A fax machine is essentially a combination of a document scanner, a modem, and a printer. The transmitting machine scans the original document and converts it into a matrix of picture elements (pixels). The resulting image is compressed, encoded, and transmitted over the telephone network. At the receiving end, the fax machine demodulates the received signal, reconstructs the image, and prints a copy of the original document.

Traditional fax transmission was well suited to circuit-switched networks because a dedicated end-to-end connection was established for the duration of the transmission. This provided a continuous communication path with predictable delay and low error rates, allowing documents to be transferred reliably over ordinary telephone lines.

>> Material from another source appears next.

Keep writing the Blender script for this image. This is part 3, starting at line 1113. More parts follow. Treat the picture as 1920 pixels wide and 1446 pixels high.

The International Telecommunication Union (ITU) defines several fax standards. The most widely adopted is Group 3 (G3), which was designed for analogue telephone networks and supports signaling rates of up to 14.4 kbps. Before transmitting a document, the two fax machines perform a handshaking procedure during which they negotiate the highest mutually supported signaling rate, compression method, image resolution, and error-control options. If line conditions are poor, the machines automatically reduce the transmission rate to improve reliability.

Although Group 3 fax remains the dominant legacy standard, fax traffic has declined dramatically with the widespread adoption of scanners, email, PDF documents, cloud storage, and electronic document management systems. Nevertheless, fax technology continues to be used in some industries—particularly healthcare, legal services, finance, and government—where established workflows or regulatory requirements still favor document transmission by fax. In many modern networks these transmissions are no longer carried over dedicated circuit-switched telephone lines but instead use Fax over IP (FoIP) technologies, such as the ITU-T T.38 protocol, which transport fax signals across packet-switched IP networks while maintaining compatibility with existing fax equipment.